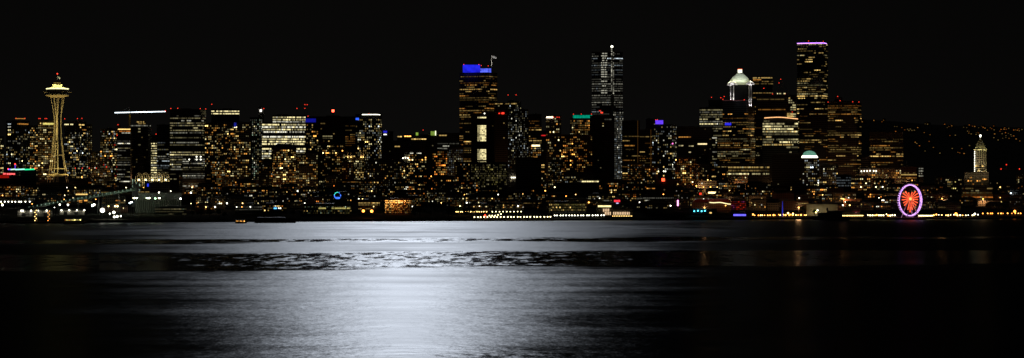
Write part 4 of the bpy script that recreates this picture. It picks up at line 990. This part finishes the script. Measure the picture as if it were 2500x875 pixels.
crane(316.5, 990, 262, 274, 280, 404, (276.5, 273), 'yellow tower crane with a long white lit jib above the round dark tower', True, [(404, 271)], plain('yellow_crane_paint', (.55, .38, .05), .5))
crane(2457, 560, 403, 415, 2443, 2490, (415, 414), 'unlit tower crane with three red lamps right of the old pyramid tower', False, [(2457, 402.5), (2444, 413), (2489, 413)], M['dark'])
def mast(px, s, yt, label, r=1.8, st=9):
    Y, xw, rz, U, V = frame(px, s); gz = ground(s); root = empty('radio_mast', (xw, Y, gz), rz); tag(root, label, 'mast'); h = Z(yt, Y) - gz
    m = MB()
    for k in range(3):
        a = 2*PI*k/3; m.beam((5*math.cos(a), 5*math.sin(a), 0), (.5*math.cos(a), .5*math.sin(a), h - 1), .3, 4, .15)
    for j in range(10):
        zz = h*j/10; w = 5 - 4.5*j/10
        for k in range(3):
            a = 2*PI*k/3; c = 2*PI*(k+1)/3; m.beam((w*math.cos(a), w*math.sin(a), zz), (w*math.cos(c), w*math.sin(c), zz), .12, 3)
    m.build('lattice', M['metal'], root); m = MB(); m.ball((0, 0, h), r, 10); m.build('beacon', EP('red', st), root)
mast(813, 1140, 271, 'lattice radio mast with a big red beacon on the ridge', 2.6, 12)

# ------------------------------------------------------------------ globe sign
def globe():
    s = 250; Y, xw, rz, U, V = frame(824, s); gz = Z(487.5, Y) + 1.0; root = empty('globe_sign', (xw, Y, gz), rz); tag(root, 'blue neon globe sign with a teal upper edge on the newspaper block', 'globe sign')
    R = 7.6*V; cz = R + .4; m = MB(); m.ball((0, 0, cz), R*.94, 20); m.build('sphere', M['dark'], root)
    hb, ht = emit('blue_neon', (.05, .18, 1), 2.2, .4, .4), emit('teal_neon', (.05, .75, .6), 1.6, .4, .4)
    m = MB(); n = 40
    for i in range(n):
        a, c = 2*PI*i/n, 2*PI*(i+1)/n
        mid = math.degrees((a+c)/2)
        if 20 < mid < 48 or 320 < mid < 340 or i % 9 == 7: continue
        m.beam((R*math.cos(a), -.3, cz + R*math.sin(a)), (R*math.cos(c), -.3, cz + R*math.sin(c)), .5, 5, None, 1 if 60 < mid < 170 else 0)
    m.build('neon_outline', [hb, ht], root)
    m = MB()
    for k in (-2.2, -.5): m.beam((-R*.6, -R*.85, cz - R*.75 + k + 1), (R*.65, -R*.85, cz - R*.75 + k + 1), .45, 5)
    m.build('neon_band', hb, root)
    m = MB(); m.box(0, 0, .2, 3, 3, .8); m.build('plinth', M['dark'], root)
globe()

# ------------------------------------------------------------------ grain terminal, conveyor, sheds
def terminal():
    n = 22
    for i in range(n):
        px = 332 + 5.2*i; s = 150; Y, xw, rz, U, V = frame(px, s); gz = ground(s) - 1; h = Z(490 if i % 7 else 482, Y) - gz
        root = empty('grain_silo', (xw, Y, gz), rz)
        tag(root, 'tall pale concrete grain silo in the tight row under the green white lamps', 'silo', 'row of grain silos at the terminal')
        m = MB(); m.lathe([(2.4*V, 0), (2.4*V, h)], 16); m.build('shell', M['silo'], root)
        m = MB(); m.lathe([(2.5*V, h + .05), (2.5*V, h + .6), (.8*V, h + 1.8)], 16); m.build('cap', M['metal'], root)
    Y, xw, rz, U, V = frame(385, 160); gz = ground(160); root = empty('silo_headhouse', (xw, Y, gz + 26), rz); tag(root, 'long headhouse gallery with small vertical slit lights on top of the silos', 'headhouse')
    z0 = Z(489, Y) - gz - 26; z1 = Z(472, Y) - gz - 26; lx = lambda p: (p-385)*U
    m = MB(); m.box(0, 8, (z0+z1)/2, 118*U, 9, z1-z0); m.build('hall', M['metal'], root)
    m = MB(); m.box(0, 8, z1 + .4, 120*U, 10, .7); m.build('roof', M['roof'], root)
    for px in (340, 346, 352, 365, 372, 378, 398, 404, 425, 431):
        m = MB(); m.box(lx(px), 3.3, (z0+z1)/2 + random.uniform(-.5, 2), .5, .3, 2.2); m.build('slit_light', EM('green', random.choice([1, 2])), root)
    m = MB(); m.box(lx(330), 2, (z0 + Z(445, Y) - gz - 26)/2 - 5, 16*U, 10, Z(445, Y) - gz - 26 - z0 + 10); m.build('lift_tower', M['dark'], root)
    for (px, py) in ((317, 441), (317, 447), (322, 441), (326, 447), (317, 463), (322, 463), (334, 452), (334, 465), (317, 455)):
        m = MB(); m.box(lx(px) + 4, -3.4, Z(py, Y) - gz - 26, 1.0, .3, 3.2); m.build('slit_light', EM('green', random.choice([2, 3])), root)
    # lamp gantries
    for (px, py, h, e) in ((327, 484, (1, .95, .5), 1), (334, 484, (.85, 1, .75), 1), (359, 484, (.8, 1, .6), 1), (364, 484, (1, 1, .75), 1), (379, 485, (.5, 1, .5), .6), (389, 484, (1, .92, .5), 1), (441, 485.5, (1, 1, .9), .8), (317, 496, (.75, .95, 1), .6), (321, 494, (.75, .95, 1), .6)):
        Y, xw, rz, U, V = frame(px, 110); gz = ground(110); r = empty('flood_lamp_mast', (xw, Y, gz), rz)
        tag(r, 'tall floodlight mast with a %s head before the silos, at %s' % ('green' if h[0] < .8 else ('yellow' if h[2] < .6 else 'white'), 'the lift tower' if px < 340 else ('the middle' if px < 400 else 'the row end')), 'floodlight', 'floodlight masts at the grain terminal')
        hz = Z(py, Y) - gz
        m = MB(); m.beam((0, 0, 0), (0, 0, hz), .3, 6, .2); m.build('pole', M['metal'], r)
        m = MB(); m.box(0, -.3, hz, 2.2, .8, 1.3); m.build('lamp_head', emit('flood_lamp', h, 20*e), r)
        point((0, 2.0, hz - 2), 900*e, h, r, .5)
terminal()
def conveyor():
    x0, y0, s0 = 62, 509, 60; x1, y1, s1 = 330, 462, 150
    root = empty('grain_conveyor', (0, 0, 0)); tag(root, 'long sloping covered conveyor with small upright lights, rising from the dock to the silos', 'conveyor')
    def P(t, dy=0):
        px = x0 + (x1-x0)*t; py = y0 + (y1-y0)*t + dy; Y = shore(px) + s0 + (s1-s0)*t; return Vector((X(px, Y), Y, Z(py, Y)))
    a, c = P(0), P(1); root.location = a; m = MB(); n = 26
    for i in range(n):
        p, q2 = P(i/n) - a, P((i+1)/n) - a
        m.beam(p, q2, 2.3, 4)
    m.build('gallery', plain('green_grey_cladding', (.16, .22, .19), .7), root)
    for i in range(1, 27):
        p = P(i/27) - a; m = MB(); m.box(p.x, p.y - 2.5, p.z + .4, .7, .3, 2.4); m.build('gallery_light', EM('green', 3 if i > 2 else 2), root)
    for i in (3, 8, 13, 18, 23):
        p = P(i/27) - a; m = MB(); gz = 3.0 - a.z
        for sx in (-2, 2): m.beam((p.x + sx, p.y, gz), (p.x, p.y, p.z - 2), .4, 4)
        m.build('trestle', M['metal'], root)
    for i in (6, 14, 21):
        p = P(i/27) - a; point((p.x, p.y - 8, p.z + 3), 260, (.7, 1, .75), root, .4)
conveyor()
def dock_shed(xa, xb, yt, yb, s, label, lampx, low=None):
    xc = (xa+xb)/2; Y, xw, rz, U, V = frame(xc, s); gz = Z(yb, Y); root = empty('dock_shed', (xw, Y, gz), rz); tag(root, label, 'shed')
    h = Z(yt, Y) - gz; lx = lambda p: (p-xc)*U; W = (xb-xa)*U
    m = MB(); n = int(W/1.4)
    for i in range(n): m.box(-W/2 + W*(i+.5)/n, 10 + (.0 if i % 2 else .25), h/2, W/n, 20, h - .02*(i % 2))
    m.build('wall', M['shed'], root)
    m = MB(); m.prism([(-W/2-1, -1.5), (W/2+1, -1.5), (W/2+1, 21.5), (-W/2-1, 21.5)], h + .05, h + 3, 0, .85); m.build('roof', M['roof'], root)
    m = MB()
    k = 0
    while -W/2 + 6 + k*15 < W/2 - 6:
        m.box(-W/2 + 8 + k*15, -.3, h*.32, 5, .4, h*.62); k += 1
    m.build('door', M['dark'], root)
    for px in lampx:
        m = MB(); m.ball((lx(px), -1.7, h + .2), .95, 8); m.build('eaves_lamp', EP('white', 7), root); point((lx(px), -2.6, h - .8), 150, (1, .93, .75), root, .4)
dock_shed(43, 128, 515, 529, 80, 'pale corrugated dock shed under the foot of the conveyor', (52, 56, 76, 93, 114))
dock_shed(146, 206, 514, 525, 115, 'pale dock shed right of the string lit dock tower', (120, 150, 169, 188, 206))
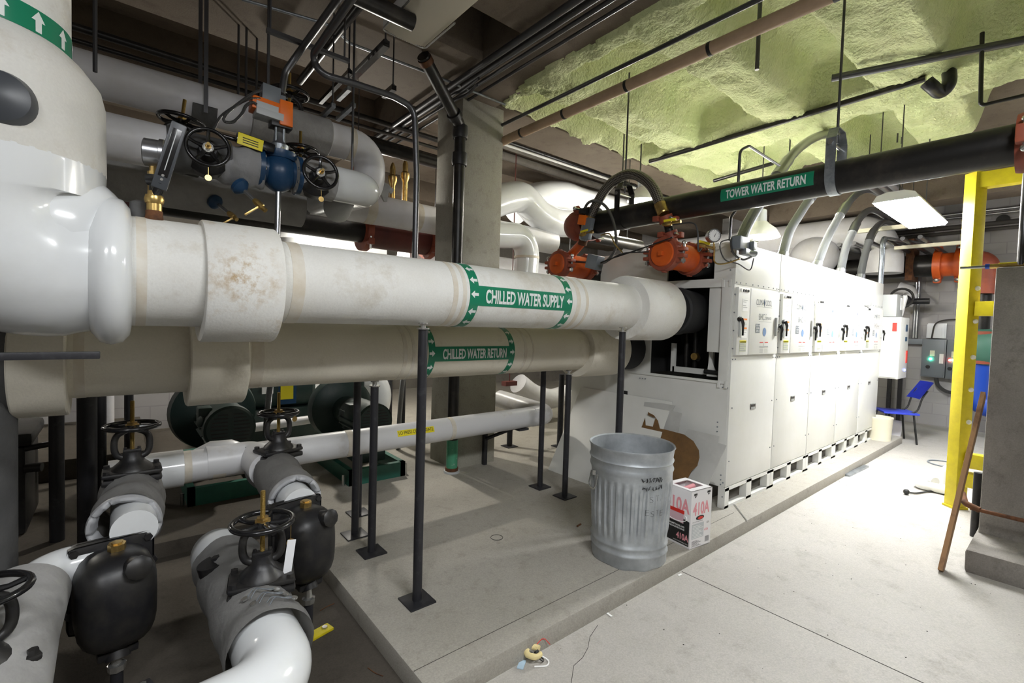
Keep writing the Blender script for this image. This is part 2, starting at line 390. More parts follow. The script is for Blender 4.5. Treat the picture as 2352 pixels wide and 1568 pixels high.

* Written task
Up to and including the line with "mast(813, 1140, 271, 'lattice", copy the data above from its first line. Skip pictures.

* Finished exercise
Write part 4 of the bpy script that recreates this picture. It picks up at line 990. This part finishes the script. Measure the picture as if it were 2500x875 pixels.
crane(316.5, 990, 262, 274, 280, 404, (276.5, 273), 'yellow tower crane with a long white lit jib above the round dark tower', True, [(404, 271)], plain('yellow_crane_paint', (.55, .38, .05), .5))
crane(2457, 560, 403, 415, 2443, 2490, (415, 414), 'unlit tower crane with three red lamps right of the old pyramid tower', False, [(2457, 402.5), (2444, 413), (2489, 413)], M['dark'])
def mast(px, s, yt, label, r=1.8, st=9):
    Y, xw, rz, U, V = frame(px, s); gz = ground(s); root = empty('radio_mast', (xw, Y, gz), rz); tag(root, label, 'mast'); h = Z(yt, Y) - gz
    m = MB()
    for k in range(3):
        a = 2*PI*k/3; m.beam((5*math.cos(a), 5*math.sin(a), 0), (.5*math.cos(a), .5*math.sin(a), h - 1), .3, 4, .15)
    for j in range(10):
        zz = h*j/10; w = 5 - 4.5*j/10
        for k in range(3):
            a = 2*PI*k/3; c = 2*PI*(k+1)/3; m.beam((w*math.cos(a), w*math.sin(a), zz), (w*math.cos(c), w*math.sin(c), zz), .12, 3)
    m.build('lattice', M['metal'], root); m = MB(); m.ball((0, 0, h), r, 10); m.build('beacon', EP('red', st), root)
mast(813, 1140, 271, 'lattice radio mast with a big red beacon on the ridge', 2.6, 12)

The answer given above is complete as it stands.